WORK TO BE COMPLETED
Extract, from the records beneath this instruction, each line that contains the word "were".

GIVEN RECORDS

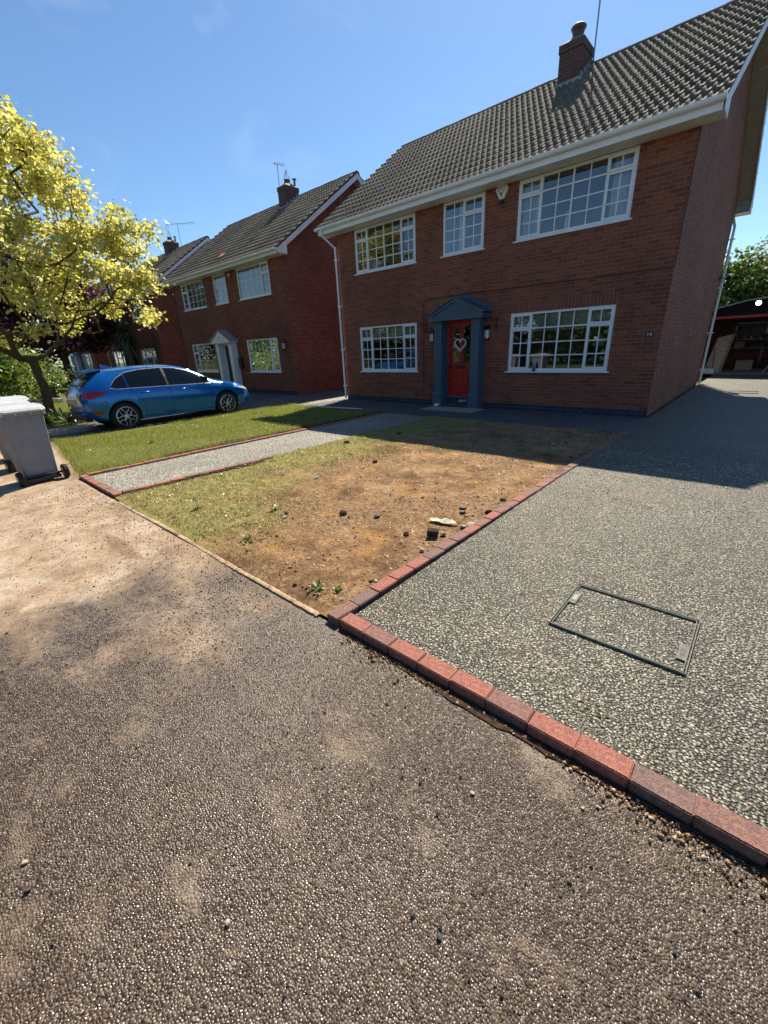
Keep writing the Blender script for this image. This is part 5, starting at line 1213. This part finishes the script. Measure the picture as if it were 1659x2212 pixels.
tree('purple_tree', 'dark purple-leaved tree behind the yellow one', (-21.5, -3.0, 0), (-21.5, -3, 2.2), blob(-21.5, -3, 4.7, 3.7, 3.0, 2.9, 130, 2), .2, M['purple'], 900, 26, .16, 31, spread=.3)
tree('garden_shrub', 'tall leafy green shrub at the left edge beyond the bins', (-13.6, -6.6, 0), (-13.6, -6.6, .4), blob(-13.6, -6.6, 1.15, 1.9, 1.3, .95, 70, 4), .05, M['green'], 420, 18, .11, 33, spread=.16, shape=4, cat='shrub')
tree('young_tree', 'slim young green tree left of the yellow tree trunk', (-10.4, -7.9, 0), (-10.5, -7.9, .9), blob(-10.5, -7.9, 1.6, 1.25, 1.0, .9, 50, 6), .035, M['green'], 240, 16, .12, 35, spread=.16, cat='tree')
# background trees beyond the garage
tree('garden_tree', 'leafy sunlit green tree rising beyond the garage roof', (8.6, 20.5, 0), (8.6, 20.5, 1.4), blob(8.6, 20.5, 3.1, 2.3, 2.2, 1.9, 110, 8), .16, M['green'], 560, 24, .16, 41, 'trees beyond the garage', spread=.26)
tree('garden_tree', 'open-branched tree with pale blossom at the right edge, beyond the garage', (11.0, 21.0, 0), (10.9, 21, 1.6), blob(11.0, 21, 3.6, 2.4, 2.2, 2.1, 120, 9), .16, leaf_mat('pale_blossom_leaves', [(.10, .12, .05), (.22, .20, .12), (.42, .36, .30)], .4), 420, 18, .14, 43, 'trees beyond the garage', spread=.30)
tree('garden_tree', 'tall dark tree behind the garage, hidden by the nearest house', (3.4, 13.0, 0), (3.4, 13.0, 2.5), blob(3.4, 13.0, 6.2, 2.6, 2.2, 3.4, 120, 10), .22, M['darkgreen'], 800, 24, .2, 45, 'trees beyond the garage', spread=.35)
t = thing('blocker_fence', 'added dark close-boarded fence behind the garage, blocking the bright ground beyond', 'fence', (2, 19.2, 0))  # fence added to keep bright ground out of the garage window view
B().box(0, 16, 0, .03, 0, 1.85).done('boards', plain('dark_fence_board', (.07, .045, .03), .9, .2, .4, 8), t)
for q in range(7): B().box(q*2.6, q*2.6+.1, -.1, 0, 0, 1.95).done('fence_post', M['bark'], t)
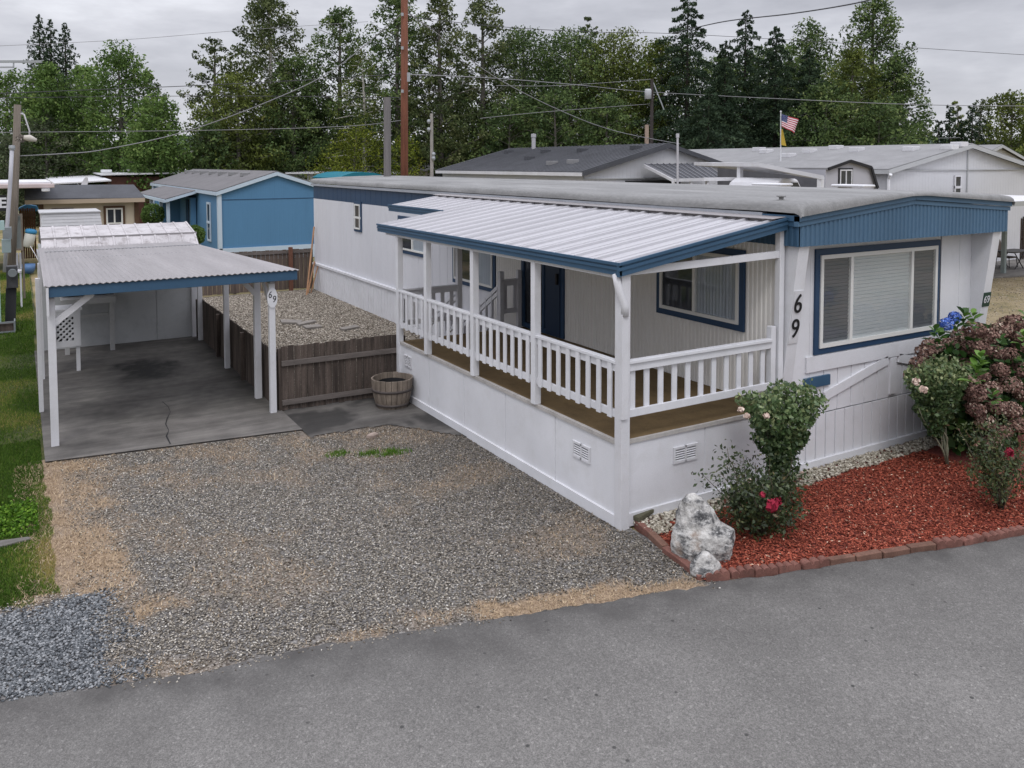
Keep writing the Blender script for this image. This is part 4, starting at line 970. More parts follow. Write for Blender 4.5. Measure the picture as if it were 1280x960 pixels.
# ------------------------------------------------------------------ GARDEN PLANTS
def skel(name, base, tips, r0, mat, parent, wob=.04, sub=5, n=6):
    b = MB()
    for tp in tips:
        pts = []; tp = Vector(tp); bs = Vector(base)+Vector((rnd.uniform(-.02,.02), rnd.uniform(-.02,.02), 0))
        for k in range(sub+1):
            f_ = k/sub; p = bs.lerp(tp, f_); p += Vector((rnd.uniform(-1,1), rnd.uniform(-1,1), 0))*wob*math.sin(f_*math.pi); p.z = bs.z+(tp.z-bs.z)*(f_**.85); pts.append(p)
        b.tube(pts, [r0*(1-.7*k/sub) for k in range(sub+1)], n)
    return b.build(name, mat, parent, smooth=True)
STEM = pm('grey_rose_stem', (.26,.27,.19), .2, 6, .8, .2); STEMD = pm('dark_cane', (.08,.065,.045), .3, 6, .9, .2)
RL = tone_mat('rose_leaf', [(0., (.016,.036,.014)), (.4, (.05,.095,.032)), (.7, (.12,.18,.07)), (.9, (.22,.27,.12)), (1., (.36,.40,.20))], .42, .1, 25, spec=.5, transl=.2)
RLD = tone_mat('dark_rose_leaf', [(0., (.016,.026,.012)), (.45, (.042,.066,.024)), (.8, (.095,.12,.042)), (1., (.18,.14,.07))], .45, .1, 25, spec=.5, transl=.2)
def shell_pts(n, c, rad, fn, inner=.35):
    """points filling a squashed volume, denser toward its ragged surface"""
    d = rand_dirs(n); r = inner+(1-inner)*rng.random(n)**.45
    P = d*r[:, None]; o = []
    for q, dd in zip(P, d):
        k = fn(dd); o.append((q[0]*rad[0]*k, q[1]*rad[1]*k, q[2]*rad[2]*k))
    return np.array(o)+np.array(c)
def lump(seed, s=2.2, a=.28): return lambda d: 1+a*noise.noise(Vector((d[0]*s+seed, d[1]*s, d[2]*s-seed)))+.5*a*noise.noise(Vector((d[0]*s*2.4+seed, d[1]*s*2.4, d[2]*s*2.4)))
def bloom(name, c, r, mat, parent, n=40):
    P = rand_dirs(n)*r*(.5+.5*rng.random(n))[:, None]; V, Fq = cards(P+np.array(c), r*1.1, .8, nbias=P/r*1.2); return npmesh(name, V, Fq, rng.random(n), mat, parent)
PINK = tone_mat('pale_rose_petal', [(0., (.55,.40,.34)), (1., (.75,.64,.55))], .6, .05); RED = tone_mat('red_rose_petal', [(0., (.14,.008,.02)), (1., (.33,.02,.05))], .6, .05)
# topiary rose by the porch
bp = Vector((1.98, -.62, .03)); t1 = thing('rose_bush', bp, 'pale pink rose bush trimmed to a heart shape in front of the porch railing', 'rose bush')
tc_ = GY(976, 541, -.62)
def heart(P, c, w, h):
    P = P.copy(); u = (P[:, 2]-c[2])/h; k = np.clip(.62+.5*u, .25, 1.05)
    P[:, 0] = c[0]+(P[:, 0]-c[0])*k; P[:, 1] = c[1]+(P[:, 1]-c[1])*k; P[:, 2] += np.where(u > 0, .10*np.abs((P[:, 0]-c[0])/w), 0); return P
P = heart(shell_pts(7500, tc_, (.64, .48, .56), lump(2.)), tc_, .5, .45)
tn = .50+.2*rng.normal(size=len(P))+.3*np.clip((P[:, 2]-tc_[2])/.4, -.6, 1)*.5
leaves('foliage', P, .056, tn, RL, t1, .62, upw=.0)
skel('stem', bp, [(tc_[0]+dx, tc_[1]+dy, tc_[2]+.1) for dx, dy in ((-.25,0),(.2,.1),(0,-.1),(-.05,.15),(.3,-.05))], .018, STEMD, t1)
P = shell_pts(1500, (bp.x-.02, bp.y, .55), (.2, .18, .34), lump(8), .2); leaves('lower_foliage', P, .05, .4+.2*rng.normal(size=len(P)), RL, t1, .6)
for x, y in ((926,512),(958,519),(934,520)): bloom('bloom', GY(x, y, -.93), .035, PINK, t1)
# darker sprawling red rose below it
bp = Vector((1.22, -1.02, .03)); t2 = thing('rose_bush', bp, 'sprawling dark leaved rose bush with a deep red bloom right of the marbled rock', 'rose bush')
tips = []
for k in range(26):
    a = rnd.uniform(0, 6.28); r = rnd.uniform(.15, .72); tips.append((bp.x-.02+math.cos(a)*r*1.15, bp.y+.12+math.sin(a)*r*.6, rnd.uniform(.5, 1.08)-r*.25))
skel('cane', bp, tips, .009, STEMD, t2, .07)
A = []
for tp in tips:
    for k in range(95):
        f_ = rnd.uniform(.35, 1.05); q = Vector(bp).lerp(Vector(tp), f_); A.append((q.x+rnd.gauss(0, .075), q.y+rnd.gauss(0, .07), q.z+rnd.gauss(0, .06)))
A = np.array(A); A = A[A[:, 2] > .05]
extra = shell_pts(1600, (bp.x+.1, bp.y+.05, .33), (.46, .34, .32), lump(7, 3, .4)); A = np.vstack([A, extra]); A = A[A[:, 2] > .05]
leaves('foliage', A, .052, .42+.22*rng.normal(size=len(A)), RLD, t2, .5)
for x, y, r in ((965,632,.06),(972,627,.045),(953,618,.03)): bloom('bloom', GY(x, y, -1.42), r, RED, t2)
for x, y in ((1003,592),(936,600)): bloom('spent_bloom', GY(x, y, -.9), .025, PINK, t2)
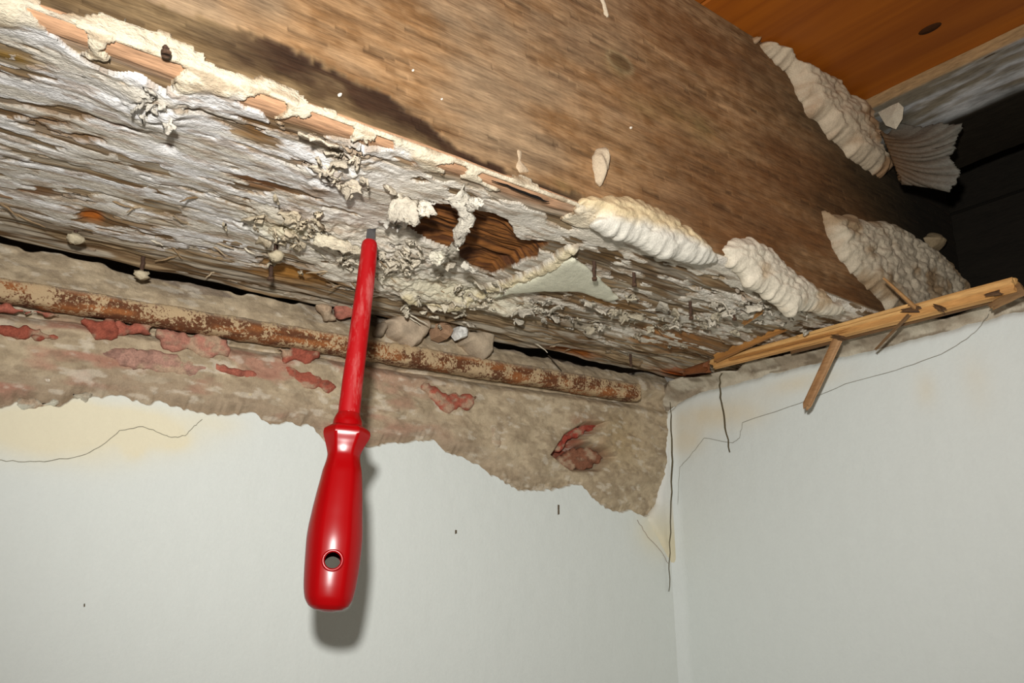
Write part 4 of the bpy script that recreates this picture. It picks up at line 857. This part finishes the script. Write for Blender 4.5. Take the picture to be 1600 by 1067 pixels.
# handle: flange, waist, belly, rounded butt
V, q = loft('handle', [(664, 44, 543, .2), (668, 60, 543, .7), (672, 70, 542.5, .9), (680, 72, 542, .95), (692, 63, 540, .9), (704, 54, 538, .7), (715, 51, 537, .5), (737, 61, 535, .45), (771, 71, 531, .4), (808, 80, 526.5, .4), (838, 86, 523.5, .4), (865, 86, 521, .4),
                       (890, 84.5, 518.5, .4), (918, 80.5, 515.5, .38), (936, 74, 513.8, .3), (947, 62, 513, .2), (953, 44, 512.5, .1), (956, 18, 512.5, 0)], M_handle, sd, 60, flat=0.8)
hd = obj('handle', V, q, M_handle, sd)
hc = axpt(879); dh = depth(hc); hc = hc + side * ((519.5 - (CX + (hc @ R)[0] / dh * F_PX)) * dh / F_PX)
vw = -hc / np.linalg.norm(hc)
hax = fwd
def ringpts(c, r, n): 
    b_ = ax; return [c + r * (math.cos(a) * side + math.sin(a) * b_) for a in np.arange(n) * 2 * np.pi / n]
rh = 12.5 * dh / F_PX
nh = 28
cut_v = np.concatenate([ringpts(hc + hax * 0.12, rh * 1.02, nh), ringpts(hc + hax * -0.12, rh * 1.02, nh)])
cutter = obj('cutter', cut_v, [tuple(range(nh))[::-1], tuple(range(nh, 2 * nh))] + [(j, (j + 1) % nh, nh + (j + 1) % nh, nh + j) for j in range(nh)], M_handle, sd)
bpy.context.view_layer.update()
bm_ = hd.modifiers.new('hole', 'BOOLEAN'); bm_.operation = 'DIFFERENCE'; bm_.object = cutter; bm_.solver = 'EXACT'
dg = bpy.context.evaluated_depsgraph_get(); dg.update()
new = bpy.data.meshes.new_from_object(hd.evaluated_get(dg)); hd.modifiers.clear(); hd.data = new
bpy.data.objects.remove(cutter)
new.polygons.foreach_set('use_smooth', np.full(len(new.polygons), True)); 
try: new.set_sharp_from_angle(angle=math.radians(50))
except Exception: pass
# raised rim round the hanging hole
surf = hc + hax * (86 / 2 * dh / F_PX * 0.8 * 0.92)
thm = np.arange(10) * 2 * np.pi / 10
Vt = []; 
for a in np.arange(36) * 2 * np.pi / 36:
    rd = math.cos(a) * side + math.sin(a) * ax
    for b in thm: Vt.append(surf + rd * (rh * 1.16 + 0.004 * math.cos(b)) + hax * (0.004 * math.sin(b)))
a_ = np.arange(360).reshape(36, 10); b1 = np.roll(a_, -1, 0); b2 = np.roll(b1, -1, 1); b3 = np.roll(a_, -1, 1)
obj('hole_rim', Vt, np.stack([a_, b1, b2, b3], -1).reshape(-1, 4), M_handle, sd)
V, q = loft('collar', [(646, 34, 545, 0), (652, 40, 544, .1), (659, 45, 543.5, .2), (668, 46, 543, .2)], M_handle, sd, 40, flat=0.95); obj('collar', V, q, M_handle, sd)
V, q = loft('shaft_sleeve', [(377, 19, 578, 0), (380, 23, 577.6, 0), (385, 25, 577, 0), (420, 27, 573.5, 0), (480, 29, 566, 0), (560, 31, 556, 0), (620, 33, 548.5, 0), (650, 34, 545, 0)], M_sleeve, sd, 32, flat=0.95)
obj('shaft_sleeve', V, q, M_sleeve, sd, smooth=True)
p_a = axpt(379); da = depth(p_a); p_a = p_a + side * ((578 - (CX + (p_a @ R)[0] / da * F_PX)) * da / F_PX); wq = 6.5 * da / F_PX
p_b = p_a - ax * 0.055
Vt = []
for p, w, t_ in ((p_a, wq, 0.009), (p_a - ax * 0.02, wq * 1.05, 0.007), (p_b, wq, 0.003)):
    Vt += [p + side * w + fwd * t_, p - side * w + fwd * t_, p - side * w - fwd * t_, p + side * w - fwd * t_]
obj('steel_blade', Vt, [(0, 1, 5, 4), (1, 2, 6, 5), (2, 3, 7, 6), (3, 0, 4, 7), (4, 5, 9, 8), (5, 6, 10, 9), (6, 7, 11, 10), (7, 4, 8, 11), (8, 9, 10, 11), (3, 2, 1, 0)], M_steel, sd, smooth=False)
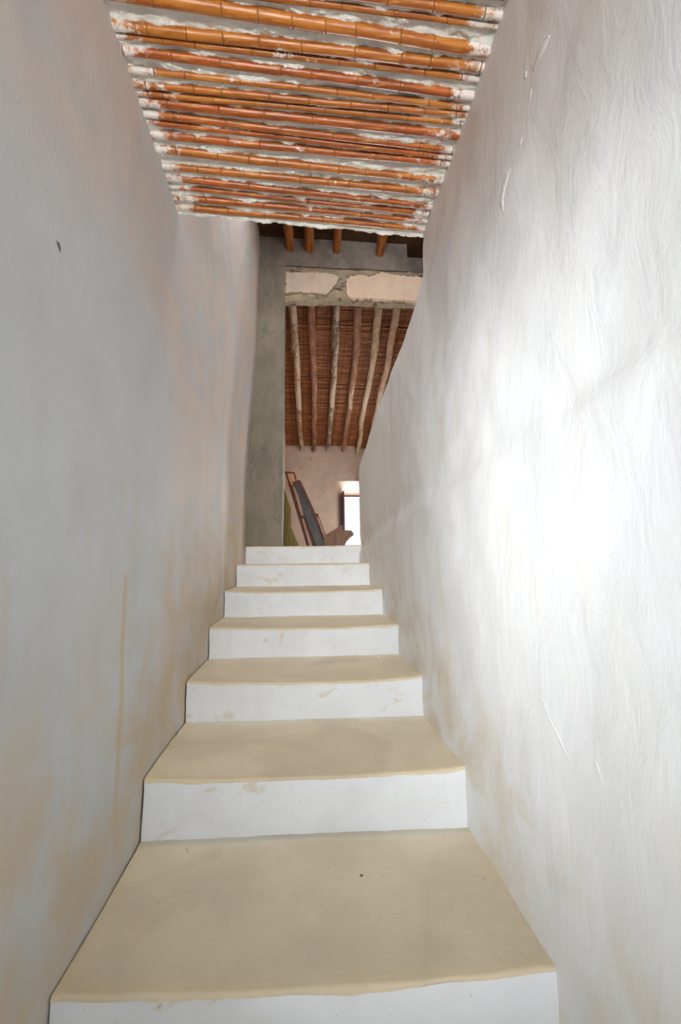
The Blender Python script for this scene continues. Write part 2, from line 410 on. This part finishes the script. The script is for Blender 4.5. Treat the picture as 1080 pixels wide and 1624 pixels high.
# far wall with its splayed window
YF, YB = 7.6, 8.02
WX0, WX1, WZ0, WZ1 = .600, 1.35, .20, 1.497      # room side of the reveal
IX0, IX1, IZ0, IZ1 = .785, 1.17, .22, 1.285      # opening itself
V, F = [], []
def quad(a, b, c, d):
    k = len(V); V.extend([a, b, c, d]); F.append((k, k+1, k+2, k+3))
def rough_panel(x0, x1, z0, z1, y, nx, nz_):
    v, f = grid(lin(x0, x1, nx), lin(z0, z1, nz_), lambda x, z: (x, y + .006*fb(x, 0, z, 3, 2)*min(1, 40*min(x-x0, x1-x, z-z0, z1-z)), z))
    k = len(V); V.extend(v); F.extend(tuple(i+k for i in q) for q in f)
rough_panel(-.40, WX0, .06, 2.45, YF, 30, 60)
rough_panel(WX0, .968, WZ1, 2.45, YF, 16, 30)
quad((.968, YF, WZ1), (.968, YF, 2.45), (.968, YF+.09, 2.45), (.968, YF+.09, WZ1))
rough_panel(.968, WX1, WZ1, 2.45, YF+.09, 16, 30)
rough_panel(WX1, 1.8, .06, 2.45, YF+.09, 16, 40)
quad((WX0, YF, .06), (WX1, YF, .06), (WX1, YF, WZ0), (WX0, YF, WZ0))
quad((WX0, YF, WZ0), (WX0, YF, WZ1), (IX0, YB, IZ1), (IX0, YB, IZ0))
quad((WX1, YF, WZ0), (WX1, YF, WZ1), (IX1, YB, IZ1), (IX1, YB, IZ0))
quad((WX0, YF, WZ1), (WX1, YF, WZ1), (IX1, YB, IZ1), (IX0, YB, IZ1))
quad((WX0, YF, WZ0), (WX1, YF, WZ0), (IX1, YB, IZ0), (IX0, YB, IZ0))
for b_ in (box(-.4, IX0, YB, YB+.1, .06, 2.5), box(IX1, 1.8, YB, YB+.1, .06, 2.5), box(IX0, IX1, YB, YB+.1, IZ1, 2.5), box(IX0, IX1, YB, YB+.1, .06, IZ0)):
    k = len(V); V.extend(b_[0]); F.extend(tuple(i+k for i in q) for q in b_[1])
o = obj('wall_far', V, F, m_pink); tag(o, kind='structure')
m_frame = mat_wood('shutter_wood', (.16, .075, .045), (.10, .05, .035))
win = obj('window_1', *join([box(IX0+.0, IX1, YB-.03, YB+.03, IZ1-.02, IZ1+.01), box(IX0-.005, IX0+.02, YB-.03, YB+.03, IZ0, IZ1), box(IX1-.02, IX1+.005, YB-.03, YB+.03, IZ0, IZ1)]), m_frame, origin=(.98, YB, IZ0))
tag(win, kind='structure')
sh = obj('shutter', *join([box(.742, .768, 7.66, 7.97, .215, 1.325), box(.735, .742, 7.68, 7.73, .25, 1.3), box(.735, .742, 7.90, 7.95, .25, 1.3)]), m_frame, parent=None)
sh.parent = win; sh.matrix_parent_inverse = Matrix.Translation((-.98, -YB, -(IZ0+H)))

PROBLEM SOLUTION
Keep writing the Blender script for this image. This is part 5, starting at line 1213. This part finishes the script. Measure the picture as if it were 1659x2212 pixels.
Keep writing the Blender script for this image. This is part 4, starting at line 970. More parts follow. Write for Blender 4.5. Measure the picture as if it were 1280x960 pixels.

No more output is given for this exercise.